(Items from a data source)
* BEGIN *
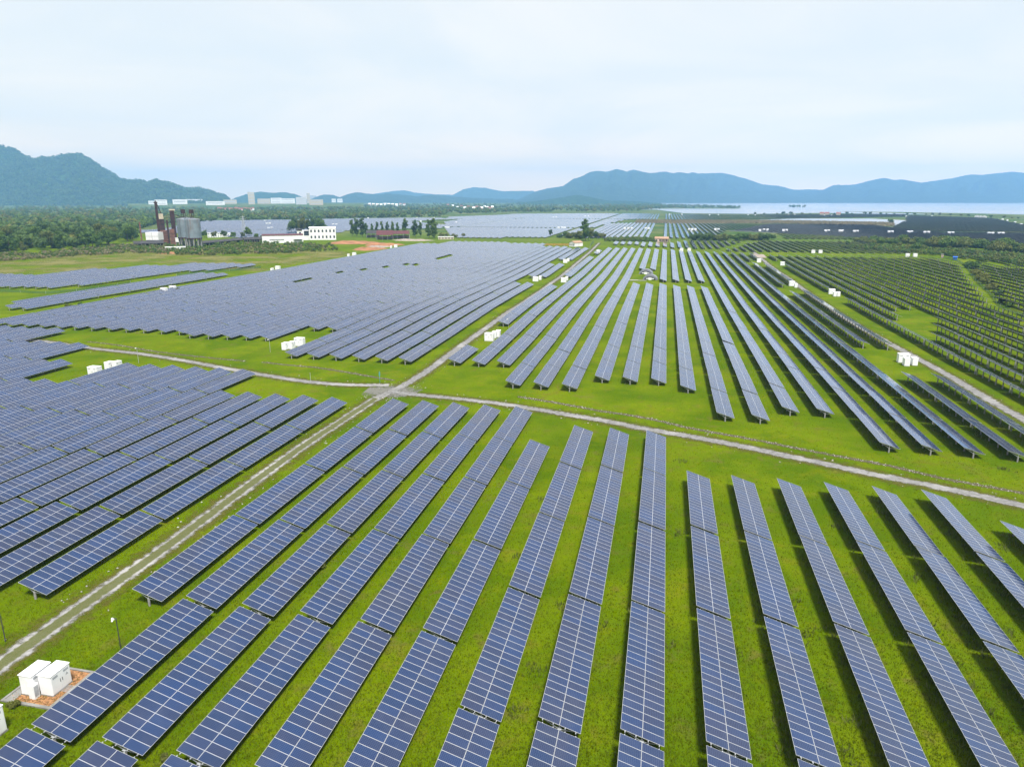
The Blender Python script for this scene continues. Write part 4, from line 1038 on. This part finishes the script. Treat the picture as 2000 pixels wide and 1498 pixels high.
# rusty works with silos
def silo(u, v, label, rad, z0, z1, legs, dy=0, headbox=True):
    P = ground_at(u, v); r = empty('silo', (P[0], P[1] + dy, P[2]), 0, label, 'silo', None)
    m = MB(); m.lathe([(0, z0), (rad, z0), (rad, z1), (rad * .96, z1 + .3), (rad * .4, z1 + 1.0), (0, z1 + 1.15)], 36); m.build('tank', SILO, r, smooth=False)
    m = MB()
    for k in range(1, 7): 
        z = z0 + (z1 - z0) * k / 7; m.lathe([(rad + .02, z - .12), (rad + .12, z - .1), (rad + .12, z + .1), (rad + .02, z + .12)], 36)
    m.build('hoop', SILO, r)
    m = MB(); m.lathe([(rad + .35, z0 - 1.0), (rad + .35, z0), (rad + .05, z0 + .02)], 36); m.lathe([(0, z0 - 1.0), (rad + .35, z0 - 1.0)], 36); m.build('ring_beam', RUST, r)
    for k in range(legs):
        a = 2 * math.pi * (k + .3) / legs; m = MB(); m.box(-.45, .45, -.45, .45, -1, z0 - 1.0, 0, Matrix.Translation((math.cos(a) * rad * .92, math.sin(a) * rad * .92, 0))); m.build('leg', CONC, r)
    m = MB()
    for k in range(28):
        a = 2 * math.pi * k / 28; b = 2 * math.pi * (k + 1) / 28
        p, q = (math.cos(a) * rad * .97, math.sin(a) * rad * .97), (math.cos(b) * rad * .97, math.sin(b) * rad * .97)
        m.bar((*p, z1 + .4), (*p, z1 + 1.6), .08); m.bar((*p, z1 + 1.6), (*q, z1 + 1.6), .08)
    m.build('railing', RUST, r)
    if headbox:
        m = MB(); m.box(-1.5, 1.5, -1.5, 1.5, z1 + 5.5, z1 + 9.2)
        for a in (-1, 1):
            for b in (-1, 1): m.bar((a * 1.0, b * 1.0, z1 + 1.2), (a * 1.3, b * 1.3, z1 + 5.6), .3)
        m.build('head_house', RUST, r)
    m = MB()
    for k in range(26): m.bar((-.3, -rad - .25, z0 + k * .8), (.3, -rad - .25, z0 + k * .8), .06)
    for s_ in (-.3, .3): m.bar((s_, -rad - .25, z0 - 6), (s_, -rad - .25, z1 + 1), .07)
    m.build('ladder', RUST, r)
silo(381.5, 484, 'front weathered grey silo with rust streaks, the fullest in view', 7.0, 9.5, 27.0, 10)
silo(361.5, 483, 'middle weathered grey silo partly behind the rusty elevator tower', 7.0, 9.5, 27.0, 10, 3)
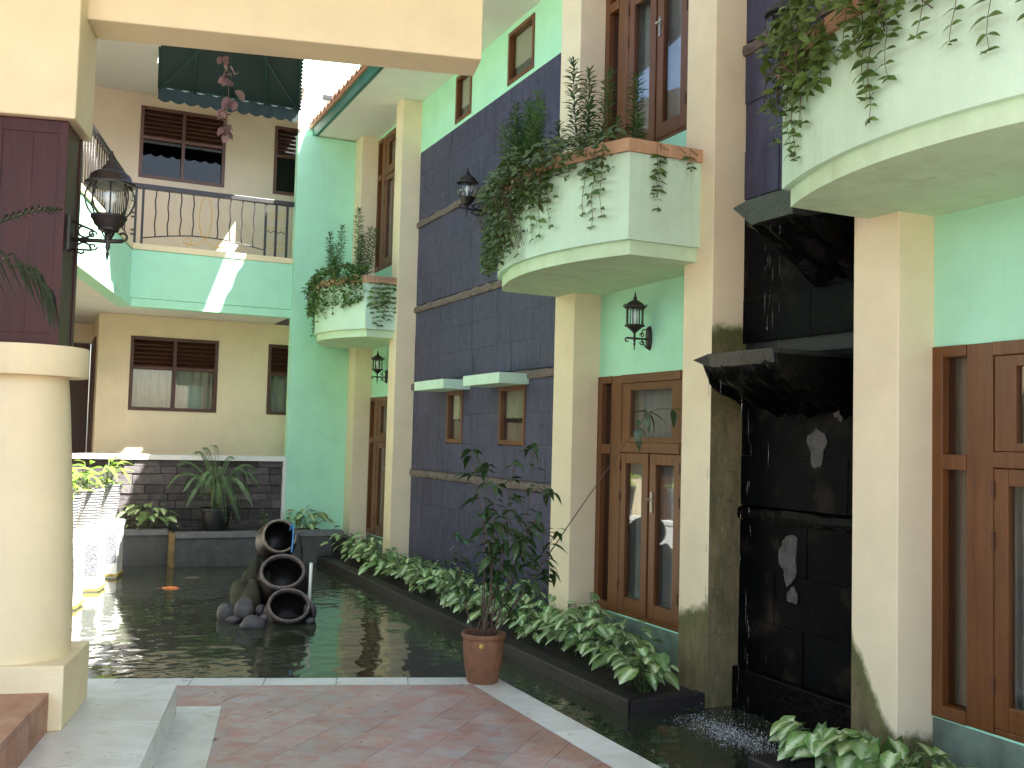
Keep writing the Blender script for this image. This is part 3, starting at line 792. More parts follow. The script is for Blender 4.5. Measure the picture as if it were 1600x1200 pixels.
* END *
* _Written instruction_:
What comes back should match the records exactly, minus any pictures.

* _Correct result_:
The Blender Python script for this scene continues. Write part 4, from line 1038 on. This part finishes the script. Treat the picture as 2000 pixels wide and 1498 pixels high.
# rusty works with silos
def silo(u, v, label, rad, z0, z1, legs, dy=0, headbox=True):
    P = ground_at(u, v); r = empty('silo', (P[0], P[1] + dy, P[2]), 0, label, 'silo', None)
    m = MB(); m.lathe([(0, z0), (rad, z0), (rad, z1), (rad * .96, z1 + .3), (rad * .4, z1 + 1.0), (0, z1 + 1.15)], 36); m.build('tank', SILO, r, smooth=False)
    m = MB()
    for k in range(1, 7): 
        z = z0 + (z1 - z0) * k / 7; m.lathe([(rad + .02, z - .12), (rad + .12, z - .1), (rad + .12, z + .1), (rad + .02, z + .12)], 36)
    m.build('hoop', SILO, r)
    m = MB(); m.lathe([(rad + .35, z0 - 1.0), (rad + .35, z0), (rad + .05, z0 + .02)], 36); m.lathe([(0, z0 - 1.0), (rad + .35, z0 - 1.0)], 36); m.build('ring_beam', RUST, r)
    for k in range(legs):
        a = 2 * math.pi * (k + .3) / legs; m = MB(); m.box(-.45, .45, -.45, .45, -1, z0 - 1.0, 0, Matrix.Translation((math.cos(a) * rad * .92, math.sin(a) * rad * .92, 0))); m.build('leg', CONC, r)
    m = MB()
    for k in range(28):
        a = 2 * math.pi * k / 28; b = 2 * math.pi * (k + 1) / 28
        p, q = (math.cos(a) * rad * .97, math.sin(a) * rad * .97), (math.cos(b) * rad * .97, math.sin(b) * rad * .97)
        m.bar((*p, z1 + .4), (*p, z1 + 1.6), .08); m.bar((*p, z1 + 1.6), (*q, z1 + 1.6), .08)
    m.build('railing', RUST, r)
    if headbox:
        m = MB(); m.box(-1.5, 1.5, -1.5, 1.5, z1 + 5.5, z1 + 9.2)
        for a in (-1, 1):
            for b in (-1, 1): m.bar((a * 1.0, b * 1.0, z1 + 1.2), (a * 1.3, b * 1.3, z1 + 5.6), .3)
        m.build('head_house', RUST, r)
    m = MB()
    for k in range(26): m.bar((-.3, -rad - .25, z0 + k * .8), (.3, -rad - .25, z0 + k * .8), .06)
    for s_ in (-.3, .3): m.bar((s_, -rad - .25, z0 - 6), (s_, -rad - .25, z1 + 1), .07)
    m.build('ladder', RUST, r)
silo(381.5, 484, 'front weathered grey silo with rust streaks, the fullest in view', 7.0, 9.5, 27.0, 10)
silo(361.5, 483, 'middle weathered grey silo partly behind the rusty elevator tower', 7.0, 9.5, 27.0, 10, 3)
Keep writing the Blender script for this image. This is part 3, starting at line 792. More parts follow. The script is for Blender 4.5. Measure the picture as if it were 1600x1200 pixels.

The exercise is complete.